Task details:
In the material below, identify each line bearing the word "script". Reproduce those lines.
------------------------------------------------------------
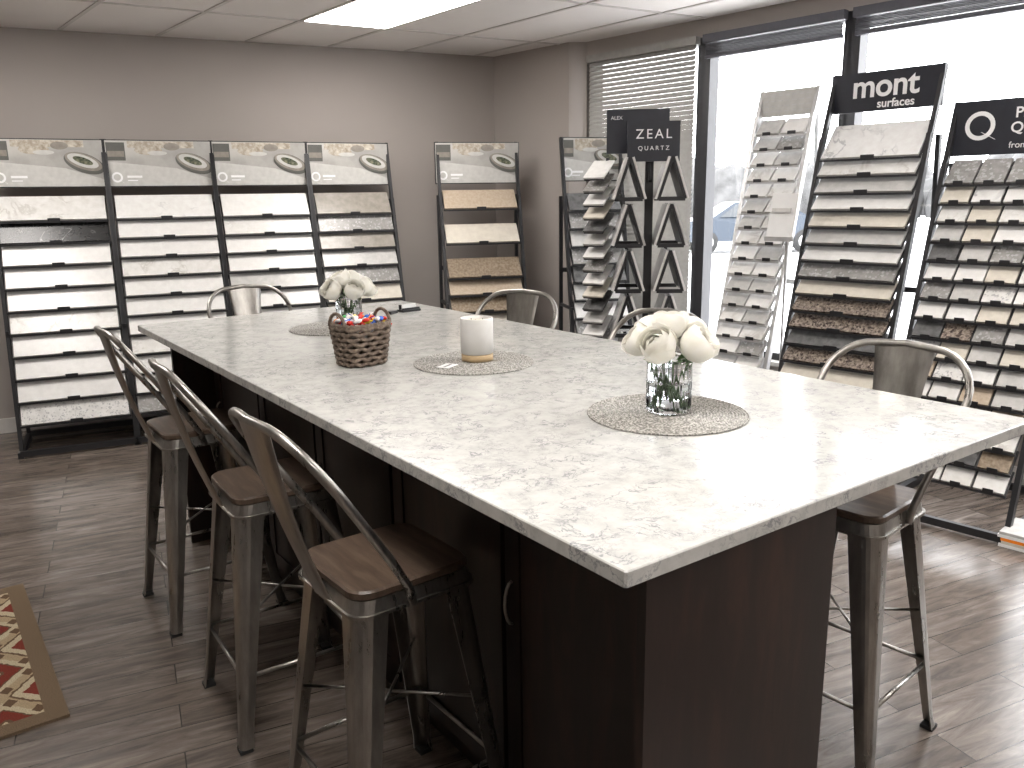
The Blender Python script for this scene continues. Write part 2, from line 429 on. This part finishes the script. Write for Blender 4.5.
for sd,xx in ((-1,1.33-.175),(1,1.33+.175)):
    for i in range(n):
        y0=1.02+i*.61; y1=y0+.59; yc=(y0+y1)/2
        x=xx+sd*.01
        b.box((*rl(x,yc),dc),(.02,y1-y0,dh),'espresso')
        for (yy,w) in ((y0+.03,.06),(y1-.03,.06)): b.box((*rl(x+sd*.012,yy),dc),(.008,w,dh),'espresso')
        for zz in (d0+.03,d1-.03): b.box((*rl(x+sd*.012,yc),zz),(.008,y1-y0,.06),'espresso')
        if i%2==0:
            hy=y1-.03; hx=x+sd*.016; pts=[]
            for t in range(9):
                a=math.pi*t/8; pts.append((*rl(hx+sd*.024*math.sin(a),hy),.50-.06*math.cos(a)))
            b.tube(pts,.0045,'gun',8)
b.obj('cabinet_base',parent=root)
b=B()
for yy in (1.6,2.6,3.6):
    b.box((*rl(1.85,yy),zt-.006),(.75,.05,.012),'gun')
b.obj('support_bracket',parent=root)

# ------------------------------------------------------------------ bar stools
def stool(x,y,rot):
    b=B(); H=.62
    def sq(hw,rad,z,k=6):
        pts=[]
        for qx,qy,a0 in ((1,1,0),(-1,1,90),(-1,-1,180),(1,-1,270)):
            for i in range(k+1):
                a=D(a0+90*i/k); pts.append((qx*(hw-rad)+rad*math.cos(a),qy*(hw-rad)+rad*math.sin(a),z))
        return pts
    def loft(rings,k,sm=False,cap=True):
        n=len(rings[0]);vs=[p for r in rings for p in r];fs=[]
        for i in range(len(rings)-1):
            for j in range(n): fs.append((i*n+j,i*n+(j+1)%n,(i+1)*n+(j+1)%n,(i+1)*n+j))
        if cap: fs.append(tuple(reversed(range(n)))); fs.append(tuple((len(rings)-1)*n+j for j in range(n)))
        b.add(vs,fs,k,sm)
    loft([sq(.163,.05,H-.024),sq(.168,.055,H-.02),sq(.168,.055,H-.005),sq(.162,.05,H)],'seat')
    loft([sq(.174,.05,H-.06),sq(.166,.05,H-.024)],'gun')
    loft([sq(.179,.05,H-.064),sq(.179,.05,H-.056)],'gun')
    LT=H-.03; LH=LT-FL
    ee=lambda t:.162+.078*t
    for qx in (-1,1):
        for qy in (-1,1):
            rings=[]
            for t in (0,.12,.5,.93,1.0):
                z=LT-LH*t
                e=ee(t)+ (.004 if t==1 else 0)
                w=.085*(1-t)+.036*t
                if t==1: w=.044
                rad=w*.5; th=.004
                out=[];inn=[]
                out.append((e-w,e)); inn.append((e-w,e-th))
                for i in range(6):
                    a=D(90-90*i/5); out.append((e-rad+rad*math.cos(a),e-rad+rad*math.sin(a)))
                    inn.append((e-rad+(rad-th)*math.cos(a),e-rad+(rad-th)*math.sin(a)))
                out.append((e,e-w)); inn.append((e-th,e-w))
                ring=out+inn[::-1]
                rings.append([(qx*px,qy*py,z+ (.008 if t==1 else 0)) for px,py in ring])
            loft(rings,'gun')
            e=.243; b.box((qx*(e-.019),qy*(e-.019),FL+.006),(.040,.040,.012),'tyre')
    def le(z): return ee((LT-z)/LH)-.012
    zr=FL+.24; e=le(zr)
    for s_ in (-1,1):
        b.tube([(-e,s_*e,zr),(e,s_*e,zr)],.007,'gun',8); b.tube([(s_*e,-e,zr),(s_*e,e,zr)],.007,'gun',8)
    zr=FL+.42; e=le(zr)
    b.tube([(-e,-e,zr),(e,e,zr)],.0045,'gun',8); b.tube([(-e,e,zr+.003),(e,-e,zr+.003)],.0045,'gun',8)
    hw=.182; zt_=1.035; rad=.14; HW=.232
    yb=lambda z:-.035-(z-H)*.67
    hx=lambda z: hw+(HW-hw)*min(1,max(0,(z-H)/.28))
    half=[(-hw+.006,-.02,H-.06),(-hw,-.035,H-.01)]+[(-hx(z),yb(z),z) for z in (.70,.76,.82,.88)]
    for i in range(8):
        a=D(180-90*i/7); z_=zt_-rad*.95+rad*.95*math.sin(a); half.append((-HW+rad+rad*math.cos(a),yb(z_),z_))
    mid=[(0,yb(zt_)-.014,zt_+.006)]
    full=half+mid+[(-x_,y_,z_) for x_,y_,z_ in half[::-1]]
    b.tube(full,.0115,'gun',12)
    vs=[];fs=[];nu,nvv=6,10
    for layer in (0,1):
        for j in range(nvv+1):
            t=j/nvv; z=H-.05+t*(zt_-H+.048)
            w=.055+.042*max(0,(t-.15)/.85)**1.3
            ybk=-.176*(1-t)+ (yb(zt_))*t-.012*math.sin(math.pi*t)
            for i in range(nu+1):
                u=-1+2*i/nu
                vs.append((u*w,ybk-.010*(1-u*u)-.003*layer,z))
    m_=(nu+1)*(nvv+1)
    for layer in (0,1):
        for j in range(nvv):
            for i in range(nu):
                a=layer*m_+j*(nu+1)+i; fs.append((a,a+1,a+nu+2,a+nu+1))
    for j in range(nvv):
        for i in (0,nu):
            a=j*(nu+1)+i; fs.append((a,a+nu+1,a+nu+1+m_,a+m_))
    b.add(vs,fs,'gun',True)
    px,py=tb(x,y)
    return b.obj('metal_bar_stool',(px,py,ZOFF),TR+D(rot),scale=Q)
stool(.885,1.81,-90+2); stool(.875,2.60,-90-2); stool(.875,3.50,-90+1)
stool(2.24,1.34,90+6); stool(2.24,2.37,90+8); stool(2.26,3.30,90+24)
stool(1.53,4.44,180)

# ------------------------------------------------------------------ sample racks
def rack(name,loc,rz,w,rows,z0,z1,yf0,yf1,depth,tilt,header=None,ncol=1,frame='blk',lip=.012,label=True,gap=.012,thick=.014,first=None):
    b=B(); n=len(rows)
    for i,row in enumerate(rows):
        tl,dp=(tilt,depth) if not (first and i==0) else (first[1],first[0])
        R=Euler((D(tl),0,0)).to_matrix(); dy,dz=math.cos(D(tl)),math.sin(D(tl))
        t=i/(n-1); y=yf0+(yf1-yf0)*t; z=z0+(z1-z0)*t
        if row is None: continue
        if isinstance(row,str): row=[row]*ncol
        cw=(w-gap*(ncol-1))/ncol
        for c in range(ncol):
            k=row[c%len(row)]
            x=-w/2+cw/2+c*(cw+gap)+(random.uniform(-.003,.003))
            b.box((x,y+dy*dp/2,z+dz*dp/2),(cw,dp,thick),k,R)
            if label:
                b.box((x,y-.004-.004*dz,z+.004),(min(.07,cw*.35),.003,.018),'blk')
        b.box((0,y+dy*dp/2+.011*dz,z+dz*dp/2-.011*dy),(w+.015,dp*.94,.005),frame,R)
        b.box((0,y-.001,z-.010),(w+.02,.010,lip),frame)
    hx=w/2+.024
    ztop=header['z1'] if header else z0+.2
    yh=header['y'] if header else yf0+.1
    for s_ in (-1,1):
        b.beam((s_*hx,yf1+.03,.03),(s_*hx,yf0+.05,z0+.10),.022,.035,frame)
        b.beam((s_*hx,yf0+.05,z0+.08),(s_*hx,yh+.02,ztop),.022,.03,frame)
        b.beam((s_*hx,yf1-.04,.02),(s_*hx,0,.02),.03,.04,frame)
        b.beam((s_*hx,-.02,.02),(s_*hx,yh+.02,z0+.1),.022,.03,frame)
        b.beam((s_*hx,-.02,.75),(s_*hx,(yf0+yf1)/2,.75),.018,.02,frame)
    b.beam((-hx,yf1-.03,.03),(hx,yf1-.03,.03),.025,.035,frame)
    b.beam((-hx,-.02,.03),(hx,-.02,.03),.025,.035,frame)
    b.beam((-hx,-.03,1.0),(hx,-.03,1.0),.02,.03,frame)
    if header:
        zc=(header['z0']+header['z1'])/2; hh=header['z1']-header['z0']; y=header['y']; W=header.get('w',w+.05)
        kind=header['kind']
        if kind=='kitchen':
            b.box((0,y,zc),(W,.02,hh),'blk'); f=y-.0105
            b.box((0,f,zc),(W-.012,.004,hh-.012),'hdr'); f-=.0025
            b.add([(-W*.49,f,zc-hh*.47),(W*.49,f,zc-hh*.47),(W*.49,f,zc-hh*.34),(W*.15,f,zc-hh*.10),(-W*.49,f,zc+hh*.04)],[(0,1,2,3,4)],'hdrlight')
            b.box((-W*.40,f-.001,zc+hh*.25),(W*.17,.001,hh*.38),'hdrdark'); b.box((-W*.40,f-.002,zc+hh*.20),(W*.15,.001,hh*.12),'taupe')
            b.box((W*.02,f-.0005,zc+hh*.40),(W*.62,.001,hh*.14),'hdrfood')
            b.disc((-W*.10,f-.001,zc+hh*.28),.085,.030,'hdrfood'); b.disc((-W*.02,f-.0015,zc+hh*.22),.06,.014,'hdrlight')
            b.disc((W*.12,f-.0015,zc+hh*.36),.05,.024,'taupe')
            b.disc((W*.32,f-.002,zc+hh*.00),.120,.060,'hdrdark',tilt=-.35); b.disc((W*.315,f-.0035,zc+hh*.035),.110,.048,'taupe',tilt=-.35)
            b.disc((W*.31,f-.005,zc+hh*.05),.092,.036,'hdrlight',tilt=-.35); b.disc((W*.31,f-.0065,zc+hh*.055),.060,.020,'green',tilt=-.35)
            b.ring((-W*.41,f-.003,zc-.088),.021,.033,'ink'); b.beam((-W*.41+.008,f-.004,zc-.102),(-W*.41+.038,f-.004,zc-.124),.001,.010,'ink',up=(0,1,0))
            b.box((-W*.25,f-.002,zc-.084),(.09,.001,.014),'ink'); b.box((-W*.27,f-.002,zc-.108),(.06,.001,.006),'ink')
        elif kind=='mont':
            b.box((0,y,zc),(W,.02,hh),'blkgloss')
        elif kind=='q':
            b.box((0,y,zc),(W,.02,hh),'blkgloss')
            b.ring((-W*.29,y-.011,zc+.01),.046,.066,'ink'); b.beam((-W*.29+.01,y-.013,zc-.02),(-W*.29+.072,y-.013,zc-.055),.001,.018,'ink',up=(0,1,0))
        elif kind=='white':
            b.box((0,y,zc),(W,.015,hh),'hdrlight')
            for i in range(4): 
                for j in range(7): b.box((-W*.4+j*W*.13,y-.009,zc-hh*.3+i*hh*.2),(W*.085,.002,hh*.035),'silver')
    return b.obj(name,loc,rz)
HK=dict(kind='kitchen',z0=1.62,z1=1.92,y=-.05)
RN='stone_sample_display_rack'
xs=[(-.39),(.27),(.915),(1.535)]
ws=[.60,.60,.58,.54]
rowsets=[['marble2','black','white','white','white','marble2','white','white','white','speck'],
 ['marble','white','white','marble2','white','white','white','marble2','white','white','grey'],
 ['white','marble2','white','white','lgrey','white','white','white','white','lgrey','speck'],
 ['taupe','grey','taupe','lgrey','grey','cream','taupe','grey','dgrey','lgrey','grey']]
for x,w,r in zip(xs,ws,rowsets):
    h=dict(HK); h['w']=w+.055
    rack(RN,(x,6.16,0),0,w,r,1.42,.20,-.17,-.50,.148,60,h,first=(.175,55))
h=dict(HK); h['w']=.64
rack(RN,(2.46,5.92,0),-D(11),.55,['tan',None,'cream',None,'brown','tan','brown','cream','tan','taupe','brown'],1.44,.20,-.17,-.48,.17,50,h)
h=dict(HK); h['w']=.42
rack(RN,(3.06,5.27,0),-D(12),.38,['dgrey','grey','lgrey','grey','dgrey','lgrey','white','grey','speck','lgrey','white'],1.42,.20,-.17,-.46,.14,55,h)

rr=['marble','marble2','lgrey','white','cream','lgrey','white','grey','cream','granite','granite','dgrey','granite','cream','tan','lgrey','granite','cream']
p=wl(2.36,.12)
o=rack(RN,(p[0],p[1],0),WA,.50,rr,1.69,.22,-.34,-.74,.125,46,dict(kind='mont',z0=1.925,z1=2.12,y=-.20,w=.57),lip=.010,thick=.012,first=(.22,50))
t=text('mont',o,(0,-.212,2.045),.16,bold=.003,spacing=.98); t=text('surfaces',o,(.06,-.212,1.958),.058,bold=.001)
qr=[]
for i in range(16): qr.append([random.choice(['white','cream','lgrey','marble2','speck','tan' if i>9 else 'white','grey' if i%3==0 else 'white','marble']) for _ in range(4)])
qr[4]=['dgrey','lgrey','grey','white']; qr[8]=['dgrey','granite','grey','lgrey']; qr[12]=['granite','brown','granite','tan']; qr[14]=['granite','tan','dgrey','brown']
p=wl(3.0,.12)
o=rack(RN,(p[0],p[1],0),WA,.53,qr,1.55,.22,-.32,-.74,.125,48,dict(kind='q',z0=1.68,z1=1.93,y=-.20,w=.59),ncol=4,lip=.010,thick=.012,first=(.15,45))
text('Premium\nQUARTZ',o,(.095,-.212,1.83),.066,bold=.001)
text('from',o,(.0,-.212,1.72),.04)
p=wl(1.82,.12)
tr=[]
for i in range(20): tr.append([random.choice(['white','lgrey','grey','white','marble2','lgrey']) for _ in range(2)])
rack(RN,(p[0],p[1],0),WA,.29,tr,1.84,.22,-.28,-.74,.11,46,dict(kind='white',z0=1.94,z1=2.08,y=-.20,w=.33),ncol=2,frame='silver',lip=.010,thick=.012)
b=B()
b.box((.02,0,.01),(.035,.2,.02),'silver'); b.beam((.02,.02,.02),(.02,.01,1.3),.012,.012,'silver')
b.box((-.01,0,1.40),(.15,.008,.24),'wht',Euler((-D(12),0,0)).to_matrix()); b.box((-.01,-.025,1.28),(.155,.03,.025),'silver')
b.box((-.01,-.012,1.43),(.11,.004,.02),'lgrey',Euler((-D(12),0,0)).to_matrix())
p=wl(2.015,.64); b.obj('brochure_stand',(p[0],p[1],0),WA)

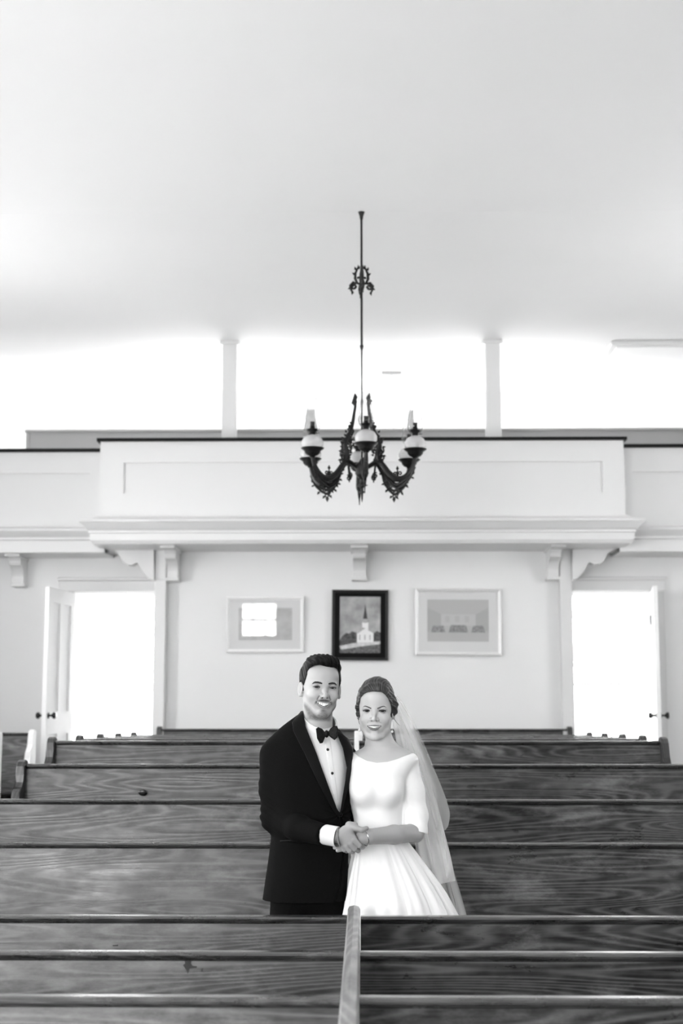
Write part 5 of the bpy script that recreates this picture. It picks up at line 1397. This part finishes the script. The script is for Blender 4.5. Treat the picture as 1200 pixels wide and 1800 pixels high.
# a loose strand, pearl earrings, bracelet
bm = bmesh.new(); pts = [Hb.wor(V(*q))[0] for q in ((-66, 74, -10), (-70, 72, -30), (-66, 70, -48), (-58, 72, -66), (-56, 72, -78))]; tube(bm, pts, [.0015, .0012, .001, .0008, .0004], 5)
pts = [Hb.wor(V(*q))[0] for q in ((70, 92, -20), (80, 88, -40), (90, 84, -52), (98, 82, -58))]; tube(bm, pts, [.0015, .0012, .0009, .0004], 5); from_bm('loose_strands', bm, M_strand, bride, True)
for px, py, dy in ((631.5, 1284, -.04), (689, 1286, -.02)):
    c = W3(px, py, dy); bm = bmesh.new(); bmesh.ops.create_uvsphere(bm, u_segments=20, v_segments=12, radius=.0052, matrix=Matrix.Translation(c)); 
    tube(bm, [c+V(0, 0, .004), c+V(0, .002, .008)], .0006, 5); from_bm('pearl_earring', bm, M_pearl, bride, True)
c = W3(641, 1472, -.222); ww = W3(652, 1469, -.21)-W3(634, 1473, -.225); ww /= np.linalg.norm(ww); u_ = np.cross(ww, V(0, 1, 0)); u_ /= np.linalg.norm(u_); v_ = np.cross(ww, u_)
bm = bmesh.new(); tube(bm, [c+(u_*math.cos(t)*1.14+v_*math.sin(t))*.0265+ww*.003*math.sin(t) for t in np.linspace(0, 2*math.pi, 33)[:-1]], .0022, 8, True); from_bm('bracelet', bm, M_metal, bride, True)
# buckle of the bracelet
# veil: gathered tulle from the comb at the back of the head, falling behind her left side
def veil_layer(rows_, nfold, amp, seed, nu=90, nv=110):
    r = random.Random(seed); ph = r.uniform(0, 6)
    R = np.array(rows_, float); t = np.linspace(0, 1, len(R)); vs = []
    # smooth interpolation down the length
    def ip_(s, k):
        return np.interp(s, t, R[:, k])
    raw = np.array([[ip_(s, k) for k in range(6)] for s in np.linspace(0, 1, nv)])
    ker = np.ones(9)/9
    for k in range(6):
        p = np.pad(raw[:, k], 4, mode='edge'); sm_ = np.convolve(p, ker, 'valid'); raw[:, k] = sm_
    for j in range(nv):
        py0, x0, py1, x1, d0, d1 = raw[j]; s = j/(nv-1)
        for i in range(nu):
            u = i/(nu-1); px = x0+(x1-x0)*u; py = py0+(py1-py0)*u; dy = d0+(d1-d0)*u
            w = math.sin(u*nfold*2*math.pi+ph+1.5*math.sin(s*3+ph))+0.15*math.sin(u*nfold*4.3*math.pi+2*s)
            p = W3(px, py, dy+amp*(0.25+s)*w); p[0] += amp*0.5*s*math.cos(u*nfold*2*math.pi+ph)
            p[2] = max(p[2], zf0+.01)
            vs.append(p)
    i, j = np.meshgrid(np.arange(nu-1), np.arange(nv-1)); i = i.ravel(); j = j.ravel()
    return np.array(vs), np.stack([j*nu+i, (j+1)*nu+i, (j+1)*nu+i+1, j*nu+i+1], 1)
# (y inner, x inner, y outer, x outer, depth inner, depth outer)
L1 = [(1236, 676, 1222, 697, .13, .12), (1250, 684, 1236, 709, .14, .12), (1280, 692, 1268, 728, .15, .12), (1320, 698, 1310, 747, .15, .11), (1370, 702, 1362, 768, .15, .10), (1410, 706, 1404, 785, .15, .09), (1432, 708, 1430, 792, .15, .09), (1448, 710, 1452, 789, .15, .10), (1462, 712, 1460, 783, .15, .11)]
L2 = [(1238, 680, 1224, 696, .15, .14), (1270, 690, 1256, 712, .16, .14), (1320, 700, 1312, 738, .17, .13), (1380, 712, 1372, 762, .17, .13), (1440, 722, 1432, 775, .18, .12), (1500, 730, 1494, 790, .20, .12), (1528, 735, 1524, 797, .21, .12), (1545, 740, 1548, 788, .21, .13)]
L3 = [(1240, 682, 1228, 694, .16, .16), (1290, 694, 1280, 716, .18, .17), (1350, 708, 1342, 742, .20, .18), (1420, 722, 1412, 766, .22, .19), (1500, 738, 1492, 786, .24, .19), (1570, 752, 1562, 806, .26, .19), (1640, 766, 1634, 826, .28, .19), (1720, 782, 1716, 848, .30, .19), (1840, 806, 1836, 880, .31, .19)]
L4 = [(1237, 686, 1226, 697, .14, .13), (1260, 695, 1250, 706, .13, .12), (1300, 704, 1292, 726, .10, .10), (1345, 716, 1338, 744, .08, .09), (1400, 732, 1392, 762, .07, .09), (1450, 744, 1440, 774, .06, .09), (1510, 756, 1500, 790, .04, .09), (1560, 764, 1552, 800, .03, .10)]
vparts = [veil_layer(L1, 1.5, .008, 1), veil_layer(L2, 1.6, .010, 2), veil_layer(L3, 2.6, .013, 3), veil_layer(L4, 1.3, .006, 5)]
np_object('veil', vparts, M_veil, bride)
bm = bmesh.new(); bx(bm, -.03, .03, -.006, .006, -.008, .012, .003); c = Hb.wor(V(28, 150, 48))[0]
for v in bm.verts: v.co += Vector(c)
from_bm('veil_comb', bm, M_metal, bride)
------------------------------------------------------------
Answer to this problem:
The Blender Python script for this scene continues. Write part 2, from line 429 on. This part finishes the script. Write for Blender 4.5.
Write part 5 of the bpy script that recreates this picture. It picks up at line 1397. This part finishes the script. The script is for Blender 4.5. Treat the picture as 1200 pixels wide and 1800 pixels high.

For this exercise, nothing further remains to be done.